● **Supplied information**
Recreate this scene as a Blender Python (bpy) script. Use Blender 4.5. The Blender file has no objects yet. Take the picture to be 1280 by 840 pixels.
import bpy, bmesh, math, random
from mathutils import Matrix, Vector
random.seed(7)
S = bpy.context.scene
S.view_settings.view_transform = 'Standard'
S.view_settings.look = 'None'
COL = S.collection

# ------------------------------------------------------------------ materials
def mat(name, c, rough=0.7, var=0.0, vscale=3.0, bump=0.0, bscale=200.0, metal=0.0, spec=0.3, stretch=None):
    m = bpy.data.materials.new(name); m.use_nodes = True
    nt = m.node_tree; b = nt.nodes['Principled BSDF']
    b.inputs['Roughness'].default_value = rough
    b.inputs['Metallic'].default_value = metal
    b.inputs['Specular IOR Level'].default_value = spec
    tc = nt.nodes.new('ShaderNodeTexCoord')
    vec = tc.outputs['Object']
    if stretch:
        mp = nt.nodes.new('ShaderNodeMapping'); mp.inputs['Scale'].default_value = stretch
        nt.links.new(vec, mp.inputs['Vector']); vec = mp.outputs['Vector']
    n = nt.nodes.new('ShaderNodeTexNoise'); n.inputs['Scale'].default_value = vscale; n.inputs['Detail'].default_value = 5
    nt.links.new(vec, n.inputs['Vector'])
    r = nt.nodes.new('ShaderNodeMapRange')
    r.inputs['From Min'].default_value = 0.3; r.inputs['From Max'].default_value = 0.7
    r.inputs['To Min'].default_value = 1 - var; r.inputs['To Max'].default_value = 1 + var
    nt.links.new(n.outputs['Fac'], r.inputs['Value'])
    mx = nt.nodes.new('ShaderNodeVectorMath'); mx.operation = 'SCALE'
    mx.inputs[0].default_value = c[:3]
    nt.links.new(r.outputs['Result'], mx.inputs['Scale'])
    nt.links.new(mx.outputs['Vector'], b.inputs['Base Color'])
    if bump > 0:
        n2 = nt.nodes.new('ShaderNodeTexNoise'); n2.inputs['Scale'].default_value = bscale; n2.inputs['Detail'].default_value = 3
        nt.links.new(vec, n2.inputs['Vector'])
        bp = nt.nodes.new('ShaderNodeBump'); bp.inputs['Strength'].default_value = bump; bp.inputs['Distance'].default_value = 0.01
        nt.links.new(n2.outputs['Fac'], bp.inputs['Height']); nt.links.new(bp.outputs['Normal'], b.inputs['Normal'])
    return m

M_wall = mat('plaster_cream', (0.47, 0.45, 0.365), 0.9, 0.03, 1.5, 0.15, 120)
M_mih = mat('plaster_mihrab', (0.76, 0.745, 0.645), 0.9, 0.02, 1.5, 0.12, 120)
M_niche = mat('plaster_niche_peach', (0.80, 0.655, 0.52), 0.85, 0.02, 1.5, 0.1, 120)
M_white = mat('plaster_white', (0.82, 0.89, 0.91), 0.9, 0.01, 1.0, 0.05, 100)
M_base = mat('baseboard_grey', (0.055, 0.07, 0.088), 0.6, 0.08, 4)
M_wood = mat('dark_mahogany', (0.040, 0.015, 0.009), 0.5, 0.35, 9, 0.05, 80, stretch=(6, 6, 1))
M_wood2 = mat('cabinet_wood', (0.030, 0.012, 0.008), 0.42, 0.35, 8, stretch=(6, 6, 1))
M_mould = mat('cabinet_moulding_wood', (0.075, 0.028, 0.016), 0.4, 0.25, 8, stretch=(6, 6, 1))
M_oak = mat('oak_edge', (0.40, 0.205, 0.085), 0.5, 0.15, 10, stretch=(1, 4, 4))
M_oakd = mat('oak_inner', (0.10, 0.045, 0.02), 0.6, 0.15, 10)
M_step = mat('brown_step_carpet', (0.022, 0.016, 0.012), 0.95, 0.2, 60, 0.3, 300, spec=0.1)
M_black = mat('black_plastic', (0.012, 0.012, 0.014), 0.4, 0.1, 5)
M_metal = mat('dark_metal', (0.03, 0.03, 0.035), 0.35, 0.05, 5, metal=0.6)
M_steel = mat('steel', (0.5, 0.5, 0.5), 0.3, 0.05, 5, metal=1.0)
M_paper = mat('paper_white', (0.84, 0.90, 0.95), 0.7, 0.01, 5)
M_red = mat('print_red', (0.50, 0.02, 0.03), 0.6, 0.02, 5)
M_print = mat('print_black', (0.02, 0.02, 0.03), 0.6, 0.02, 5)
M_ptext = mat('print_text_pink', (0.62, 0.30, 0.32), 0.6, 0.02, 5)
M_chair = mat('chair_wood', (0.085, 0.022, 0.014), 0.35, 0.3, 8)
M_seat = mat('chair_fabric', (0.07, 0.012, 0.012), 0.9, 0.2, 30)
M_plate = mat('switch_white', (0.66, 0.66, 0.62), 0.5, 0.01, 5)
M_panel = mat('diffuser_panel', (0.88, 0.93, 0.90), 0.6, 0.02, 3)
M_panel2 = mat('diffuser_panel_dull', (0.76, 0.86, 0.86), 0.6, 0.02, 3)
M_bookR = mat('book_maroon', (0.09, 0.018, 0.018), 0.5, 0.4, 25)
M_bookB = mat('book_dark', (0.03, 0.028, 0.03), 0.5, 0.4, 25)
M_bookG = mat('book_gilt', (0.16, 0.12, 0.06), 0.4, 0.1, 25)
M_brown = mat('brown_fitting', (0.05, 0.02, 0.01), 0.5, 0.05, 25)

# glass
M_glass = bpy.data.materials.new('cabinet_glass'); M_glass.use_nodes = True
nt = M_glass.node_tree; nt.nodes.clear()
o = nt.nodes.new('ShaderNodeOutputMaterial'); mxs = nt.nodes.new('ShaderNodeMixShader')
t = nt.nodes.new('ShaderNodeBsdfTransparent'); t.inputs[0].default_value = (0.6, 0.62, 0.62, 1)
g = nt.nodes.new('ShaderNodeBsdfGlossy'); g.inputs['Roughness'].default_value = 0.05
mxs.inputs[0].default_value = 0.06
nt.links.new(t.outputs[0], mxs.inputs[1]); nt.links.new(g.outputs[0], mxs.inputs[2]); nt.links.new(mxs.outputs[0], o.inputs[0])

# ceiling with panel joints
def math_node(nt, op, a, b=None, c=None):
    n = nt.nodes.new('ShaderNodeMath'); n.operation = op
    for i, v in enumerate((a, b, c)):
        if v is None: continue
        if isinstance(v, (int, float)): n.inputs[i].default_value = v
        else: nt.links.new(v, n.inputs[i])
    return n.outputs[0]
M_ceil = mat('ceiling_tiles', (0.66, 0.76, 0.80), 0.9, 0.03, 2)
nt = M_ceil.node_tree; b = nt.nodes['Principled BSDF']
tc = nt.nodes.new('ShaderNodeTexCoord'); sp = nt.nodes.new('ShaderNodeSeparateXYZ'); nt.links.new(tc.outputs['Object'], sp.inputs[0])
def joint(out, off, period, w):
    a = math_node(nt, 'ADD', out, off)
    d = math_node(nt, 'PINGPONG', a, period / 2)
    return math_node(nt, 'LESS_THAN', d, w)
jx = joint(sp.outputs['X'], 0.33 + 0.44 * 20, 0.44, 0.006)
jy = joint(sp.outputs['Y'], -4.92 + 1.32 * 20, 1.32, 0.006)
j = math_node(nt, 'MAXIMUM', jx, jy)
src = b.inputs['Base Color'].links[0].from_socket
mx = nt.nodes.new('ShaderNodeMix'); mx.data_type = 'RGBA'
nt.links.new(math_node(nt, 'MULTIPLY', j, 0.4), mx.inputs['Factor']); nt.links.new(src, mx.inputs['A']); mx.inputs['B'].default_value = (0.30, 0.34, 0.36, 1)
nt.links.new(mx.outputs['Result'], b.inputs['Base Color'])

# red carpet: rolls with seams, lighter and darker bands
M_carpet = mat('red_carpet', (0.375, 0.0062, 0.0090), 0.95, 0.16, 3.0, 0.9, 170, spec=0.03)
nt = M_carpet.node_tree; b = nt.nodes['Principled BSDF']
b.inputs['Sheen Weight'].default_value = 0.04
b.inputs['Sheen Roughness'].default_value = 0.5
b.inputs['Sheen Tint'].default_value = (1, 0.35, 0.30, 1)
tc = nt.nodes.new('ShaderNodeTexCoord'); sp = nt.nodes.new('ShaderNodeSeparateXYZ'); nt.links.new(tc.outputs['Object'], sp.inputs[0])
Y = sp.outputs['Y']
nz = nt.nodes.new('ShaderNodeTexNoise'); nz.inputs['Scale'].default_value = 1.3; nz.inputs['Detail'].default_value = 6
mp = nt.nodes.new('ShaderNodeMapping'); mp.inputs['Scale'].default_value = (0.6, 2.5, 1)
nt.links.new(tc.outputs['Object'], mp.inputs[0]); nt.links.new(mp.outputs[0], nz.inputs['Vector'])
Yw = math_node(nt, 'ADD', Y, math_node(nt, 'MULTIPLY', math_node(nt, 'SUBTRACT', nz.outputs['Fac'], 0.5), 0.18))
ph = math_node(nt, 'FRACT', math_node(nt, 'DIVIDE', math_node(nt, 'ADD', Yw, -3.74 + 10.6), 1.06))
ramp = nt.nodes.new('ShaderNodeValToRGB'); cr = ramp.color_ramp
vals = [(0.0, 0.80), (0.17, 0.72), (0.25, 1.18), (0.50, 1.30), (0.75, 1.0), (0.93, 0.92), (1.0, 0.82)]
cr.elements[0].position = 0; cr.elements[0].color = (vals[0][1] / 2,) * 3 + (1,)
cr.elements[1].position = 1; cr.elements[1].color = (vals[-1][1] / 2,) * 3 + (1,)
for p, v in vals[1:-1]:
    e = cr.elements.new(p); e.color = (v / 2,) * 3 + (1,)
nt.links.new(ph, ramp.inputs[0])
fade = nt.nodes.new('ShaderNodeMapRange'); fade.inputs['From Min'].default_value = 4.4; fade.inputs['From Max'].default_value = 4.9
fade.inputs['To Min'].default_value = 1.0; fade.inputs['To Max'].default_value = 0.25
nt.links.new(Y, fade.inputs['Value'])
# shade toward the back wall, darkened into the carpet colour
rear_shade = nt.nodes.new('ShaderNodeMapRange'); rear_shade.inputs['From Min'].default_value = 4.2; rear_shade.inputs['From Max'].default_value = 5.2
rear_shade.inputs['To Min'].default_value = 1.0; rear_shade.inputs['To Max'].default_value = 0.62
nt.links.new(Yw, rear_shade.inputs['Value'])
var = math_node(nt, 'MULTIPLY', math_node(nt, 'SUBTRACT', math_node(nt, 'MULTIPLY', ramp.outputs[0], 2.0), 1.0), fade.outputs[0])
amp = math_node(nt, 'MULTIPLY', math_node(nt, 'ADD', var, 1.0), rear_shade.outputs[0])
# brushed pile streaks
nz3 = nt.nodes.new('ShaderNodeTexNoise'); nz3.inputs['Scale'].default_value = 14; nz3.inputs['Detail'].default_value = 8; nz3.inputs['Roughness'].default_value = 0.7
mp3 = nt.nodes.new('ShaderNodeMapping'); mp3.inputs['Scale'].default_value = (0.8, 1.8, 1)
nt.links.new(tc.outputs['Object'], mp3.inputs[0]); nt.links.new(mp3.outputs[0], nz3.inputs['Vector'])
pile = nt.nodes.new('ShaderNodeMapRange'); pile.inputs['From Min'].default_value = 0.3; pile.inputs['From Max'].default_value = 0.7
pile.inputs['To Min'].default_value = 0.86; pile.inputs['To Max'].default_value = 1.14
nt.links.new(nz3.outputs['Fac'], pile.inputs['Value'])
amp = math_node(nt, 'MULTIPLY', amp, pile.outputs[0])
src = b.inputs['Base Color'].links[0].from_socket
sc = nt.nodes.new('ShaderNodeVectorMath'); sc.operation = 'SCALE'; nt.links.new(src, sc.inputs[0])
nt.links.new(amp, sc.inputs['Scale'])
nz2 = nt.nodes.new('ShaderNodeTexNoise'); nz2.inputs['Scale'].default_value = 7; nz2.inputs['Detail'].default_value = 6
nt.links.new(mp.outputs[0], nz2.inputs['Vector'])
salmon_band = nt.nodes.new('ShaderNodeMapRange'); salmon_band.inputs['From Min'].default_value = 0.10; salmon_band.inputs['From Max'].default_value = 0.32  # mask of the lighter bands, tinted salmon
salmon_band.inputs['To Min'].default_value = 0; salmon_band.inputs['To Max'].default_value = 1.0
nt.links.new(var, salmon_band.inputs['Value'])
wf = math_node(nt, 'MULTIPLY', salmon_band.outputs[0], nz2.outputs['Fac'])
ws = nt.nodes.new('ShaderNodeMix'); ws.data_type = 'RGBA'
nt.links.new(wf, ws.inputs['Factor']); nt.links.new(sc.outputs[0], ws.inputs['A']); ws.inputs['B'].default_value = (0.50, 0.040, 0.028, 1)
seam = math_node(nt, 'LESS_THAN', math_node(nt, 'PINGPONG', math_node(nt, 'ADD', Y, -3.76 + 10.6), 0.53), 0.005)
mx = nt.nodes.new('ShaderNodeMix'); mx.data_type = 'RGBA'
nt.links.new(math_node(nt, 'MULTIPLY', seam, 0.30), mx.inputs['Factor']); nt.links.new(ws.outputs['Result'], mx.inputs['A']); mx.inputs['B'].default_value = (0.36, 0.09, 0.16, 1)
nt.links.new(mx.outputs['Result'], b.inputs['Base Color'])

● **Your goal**
Would you quote everything above from the line containing "e = cr.elements.new(p);" down to the line containing "2.0), 1.0), fade.outputs[0])"? Include both of those lines and nothing else.

● **Solution to this exercise**
    e = cr.elements.new(p); e.color = (v / 2,) * 3 + (1,)
nt.links.new(ph, ramp.inputs[0])
fade = nt.nodes.new('ShaderNodeMapRange'); fade.inputs['From Min'].default_value = 4.4; fade.inputs['From Max'].default_value = 4.9
fade.inputs['To Min'].default_value = 1.0; fade.inputs['To Max'].default_value = 0.25
nt.links.new(Y, fade.inputs['Value'])
# shade toward the back wall, darkened into the carpet colour
rear_shade = nt.nodes.new('ShaderNodeMapRange'); rear_shade.inputs['From Min'].default_value = 4.2; rear_shade.inputs['From Max'].default_value = 5.2
rear_shade.inputs['To Min'].default_value = 1.0; rear_shade.inputs['To Max'].default_value = 0.62
nt.links.new(Yw, rear_shade.inputs['Value'])
var = math_node(nt, 'MULTIPLY', math_node(nt, 'SUBTRACT', math_node(nt, 'MULTIPLY', ramp.outputs[0], 2.0), 1.0), fade.outputs[0])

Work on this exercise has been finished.